The play is in two acts and begins with Mrs. Laura Warwick more or less standing with a gun over the body of her wheelchair-bound husband. It is a foggy night, and even as she is thus posed, stranger Michael Starkwedder, whose car has run off the road, stops for help. Murder or not, he is rather taken with Laura and rather than call the police he decides to save her from what seems certain arrest by hatching an elaborate cover-up that involves pinning the murder on an old enemy of Laura's husband. In the second act, however, Starkwedder's affection for Laura cools when he discoveres that she has been having an affair with neighbor Julian Farrar, and it suddenly seems quite possible that there may be more than one motive for murder under the roof. Laura or Julian might have done it in order to marry; Warwick's ward Jan, mentally handicapped and fascinated with violence, might have done it in order to avoid being sent to an institution; Warwick's mother might have done it, for she recognized her son as a petty monster intent upon making everyone's life as miserable as possible. But even with all these choices, when the solution comes, it is quite a surprise.

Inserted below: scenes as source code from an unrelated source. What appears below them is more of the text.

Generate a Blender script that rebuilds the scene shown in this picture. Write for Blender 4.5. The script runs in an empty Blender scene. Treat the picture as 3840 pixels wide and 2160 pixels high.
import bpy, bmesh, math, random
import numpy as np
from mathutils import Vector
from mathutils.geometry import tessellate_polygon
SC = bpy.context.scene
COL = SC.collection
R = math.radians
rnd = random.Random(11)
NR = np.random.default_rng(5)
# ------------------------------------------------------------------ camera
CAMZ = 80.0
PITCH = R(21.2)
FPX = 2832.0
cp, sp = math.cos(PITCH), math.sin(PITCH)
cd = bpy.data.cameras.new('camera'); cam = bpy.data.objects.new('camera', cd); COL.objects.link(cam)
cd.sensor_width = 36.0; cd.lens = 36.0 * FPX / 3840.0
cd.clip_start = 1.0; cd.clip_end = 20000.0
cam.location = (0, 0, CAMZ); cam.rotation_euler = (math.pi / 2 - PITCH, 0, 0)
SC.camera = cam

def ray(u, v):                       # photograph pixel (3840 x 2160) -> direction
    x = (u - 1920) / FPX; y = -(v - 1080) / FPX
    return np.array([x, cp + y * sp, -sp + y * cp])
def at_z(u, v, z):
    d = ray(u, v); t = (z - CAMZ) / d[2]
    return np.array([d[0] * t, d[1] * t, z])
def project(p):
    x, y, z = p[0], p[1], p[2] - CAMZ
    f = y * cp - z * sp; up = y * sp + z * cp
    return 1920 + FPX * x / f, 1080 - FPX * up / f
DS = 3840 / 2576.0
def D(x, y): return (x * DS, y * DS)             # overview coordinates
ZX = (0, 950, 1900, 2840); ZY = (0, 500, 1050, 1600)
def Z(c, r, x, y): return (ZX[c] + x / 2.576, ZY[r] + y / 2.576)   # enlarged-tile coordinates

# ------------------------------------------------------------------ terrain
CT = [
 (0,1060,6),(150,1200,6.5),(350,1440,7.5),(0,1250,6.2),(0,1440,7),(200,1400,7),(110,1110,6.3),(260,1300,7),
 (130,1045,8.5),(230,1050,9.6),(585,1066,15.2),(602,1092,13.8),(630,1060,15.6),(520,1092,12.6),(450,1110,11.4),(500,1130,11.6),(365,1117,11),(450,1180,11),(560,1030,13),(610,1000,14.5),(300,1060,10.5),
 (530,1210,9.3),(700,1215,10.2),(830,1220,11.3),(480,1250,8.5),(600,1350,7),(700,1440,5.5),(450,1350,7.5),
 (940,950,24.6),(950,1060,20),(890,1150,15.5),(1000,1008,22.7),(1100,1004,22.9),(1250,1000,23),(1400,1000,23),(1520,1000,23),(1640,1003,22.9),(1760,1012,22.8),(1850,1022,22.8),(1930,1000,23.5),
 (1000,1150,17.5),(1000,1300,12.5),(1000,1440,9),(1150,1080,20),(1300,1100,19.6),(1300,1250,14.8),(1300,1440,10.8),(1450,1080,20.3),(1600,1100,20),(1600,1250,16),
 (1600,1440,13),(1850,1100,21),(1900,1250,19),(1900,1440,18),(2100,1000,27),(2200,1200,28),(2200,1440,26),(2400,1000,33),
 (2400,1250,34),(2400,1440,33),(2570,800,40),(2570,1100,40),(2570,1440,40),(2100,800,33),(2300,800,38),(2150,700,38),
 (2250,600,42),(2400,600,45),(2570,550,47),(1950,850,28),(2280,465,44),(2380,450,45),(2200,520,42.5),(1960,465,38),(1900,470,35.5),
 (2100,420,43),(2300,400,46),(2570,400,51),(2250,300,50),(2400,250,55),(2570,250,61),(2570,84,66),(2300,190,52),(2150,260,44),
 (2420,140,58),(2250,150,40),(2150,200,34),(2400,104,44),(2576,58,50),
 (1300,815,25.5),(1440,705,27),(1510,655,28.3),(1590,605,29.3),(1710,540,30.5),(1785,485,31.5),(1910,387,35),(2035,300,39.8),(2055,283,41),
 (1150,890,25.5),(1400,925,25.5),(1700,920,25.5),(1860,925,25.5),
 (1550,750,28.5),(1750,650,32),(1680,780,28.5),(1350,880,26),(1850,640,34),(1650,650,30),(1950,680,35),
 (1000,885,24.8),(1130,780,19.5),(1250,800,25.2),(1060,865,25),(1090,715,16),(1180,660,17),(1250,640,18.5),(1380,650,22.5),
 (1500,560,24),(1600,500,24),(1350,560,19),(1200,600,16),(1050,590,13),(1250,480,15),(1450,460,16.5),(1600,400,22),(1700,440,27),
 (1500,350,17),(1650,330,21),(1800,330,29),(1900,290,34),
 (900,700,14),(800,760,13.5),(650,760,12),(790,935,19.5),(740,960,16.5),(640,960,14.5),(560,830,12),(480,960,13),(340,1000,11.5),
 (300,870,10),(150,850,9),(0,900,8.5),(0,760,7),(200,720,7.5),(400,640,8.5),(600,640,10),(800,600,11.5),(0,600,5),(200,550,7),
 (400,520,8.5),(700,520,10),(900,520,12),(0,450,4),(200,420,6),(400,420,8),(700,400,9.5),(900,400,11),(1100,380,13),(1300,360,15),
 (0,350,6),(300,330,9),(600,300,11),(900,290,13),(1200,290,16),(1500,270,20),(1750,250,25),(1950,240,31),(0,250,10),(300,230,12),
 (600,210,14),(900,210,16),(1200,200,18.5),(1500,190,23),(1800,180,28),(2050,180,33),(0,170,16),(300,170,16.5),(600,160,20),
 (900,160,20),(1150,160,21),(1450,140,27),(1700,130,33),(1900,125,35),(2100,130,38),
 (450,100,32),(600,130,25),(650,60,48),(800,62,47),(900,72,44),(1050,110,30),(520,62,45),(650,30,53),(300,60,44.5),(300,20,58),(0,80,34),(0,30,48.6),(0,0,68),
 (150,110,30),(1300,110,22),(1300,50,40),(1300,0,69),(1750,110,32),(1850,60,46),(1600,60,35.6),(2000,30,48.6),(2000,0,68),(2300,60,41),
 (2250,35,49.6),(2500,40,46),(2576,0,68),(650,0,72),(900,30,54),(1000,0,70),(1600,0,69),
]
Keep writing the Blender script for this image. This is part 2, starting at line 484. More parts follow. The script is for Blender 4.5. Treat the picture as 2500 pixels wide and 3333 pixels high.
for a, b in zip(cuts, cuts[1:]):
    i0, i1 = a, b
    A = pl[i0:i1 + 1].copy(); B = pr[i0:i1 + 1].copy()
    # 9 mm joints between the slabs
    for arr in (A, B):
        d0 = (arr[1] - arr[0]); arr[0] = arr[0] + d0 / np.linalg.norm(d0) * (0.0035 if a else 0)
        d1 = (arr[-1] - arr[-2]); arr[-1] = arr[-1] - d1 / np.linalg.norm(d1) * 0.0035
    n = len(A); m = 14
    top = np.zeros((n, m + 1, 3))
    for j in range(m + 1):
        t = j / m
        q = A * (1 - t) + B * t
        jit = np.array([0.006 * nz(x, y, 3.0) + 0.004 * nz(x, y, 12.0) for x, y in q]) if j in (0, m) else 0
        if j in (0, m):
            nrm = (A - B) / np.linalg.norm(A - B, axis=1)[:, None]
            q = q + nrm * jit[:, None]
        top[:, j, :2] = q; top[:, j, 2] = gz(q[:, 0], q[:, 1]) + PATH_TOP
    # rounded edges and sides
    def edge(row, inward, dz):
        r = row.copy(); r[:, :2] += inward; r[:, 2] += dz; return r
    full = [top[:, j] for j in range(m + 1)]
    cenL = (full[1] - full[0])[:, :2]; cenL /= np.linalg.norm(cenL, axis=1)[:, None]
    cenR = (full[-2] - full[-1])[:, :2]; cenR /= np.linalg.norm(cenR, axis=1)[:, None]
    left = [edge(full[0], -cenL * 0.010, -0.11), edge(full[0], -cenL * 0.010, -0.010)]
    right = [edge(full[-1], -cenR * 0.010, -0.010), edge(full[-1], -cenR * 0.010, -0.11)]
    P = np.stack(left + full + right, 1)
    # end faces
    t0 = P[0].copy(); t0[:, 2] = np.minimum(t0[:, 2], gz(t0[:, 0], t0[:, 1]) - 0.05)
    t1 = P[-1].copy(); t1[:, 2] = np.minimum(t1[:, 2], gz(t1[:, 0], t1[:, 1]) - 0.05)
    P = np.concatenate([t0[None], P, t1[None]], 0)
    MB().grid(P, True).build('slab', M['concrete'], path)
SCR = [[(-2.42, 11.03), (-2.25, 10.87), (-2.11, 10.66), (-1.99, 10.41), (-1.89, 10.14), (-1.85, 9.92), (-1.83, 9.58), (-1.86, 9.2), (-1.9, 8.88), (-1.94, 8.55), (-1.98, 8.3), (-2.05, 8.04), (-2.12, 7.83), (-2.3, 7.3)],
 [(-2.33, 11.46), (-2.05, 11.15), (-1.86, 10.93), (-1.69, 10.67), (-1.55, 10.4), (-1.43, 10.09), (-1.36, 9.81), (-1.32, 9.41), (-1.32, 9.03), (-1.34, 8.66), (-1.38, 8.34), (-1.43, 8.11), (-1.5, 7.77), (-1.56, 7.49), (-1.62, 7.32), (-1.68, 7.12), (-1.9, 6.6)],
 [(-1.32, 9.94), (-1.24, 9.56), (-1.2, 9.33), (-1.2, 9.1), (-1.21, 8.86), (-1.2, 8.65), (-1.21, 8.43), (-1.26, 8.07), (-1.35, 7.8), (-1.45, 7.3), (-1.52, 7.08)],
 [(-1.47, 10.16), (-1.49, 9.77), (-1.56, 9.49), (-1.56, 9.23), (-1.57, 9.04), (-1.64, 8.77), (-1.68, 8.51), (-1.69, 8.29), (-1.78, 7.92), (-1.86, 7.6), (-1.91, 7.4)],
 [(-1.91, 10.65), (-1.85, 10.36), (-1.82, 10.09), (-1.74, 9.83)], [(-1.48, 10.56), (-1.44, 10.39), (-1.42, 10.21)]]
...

Even so, the play drags. There is a lot of talk, talk, talk, and in between the interminable conversations one has to swallow all sorts of unlikely conincidences that range from the arrival of Starkwedder to the discovery that Julian had actually been at the house earlier that evening. 1958 audiences were accustomed to leaps of faith when it came to murder mysteries, but contemporary audiences are not, and any theatre group that produces this play is likely to find its patrons doing a lot of eye-rolling. The ending may be memorable, but the THE UNEXPECTED GUEST lacks the same splash and dash as Christie's most famous plays, and it is probably best left to hardcore readers.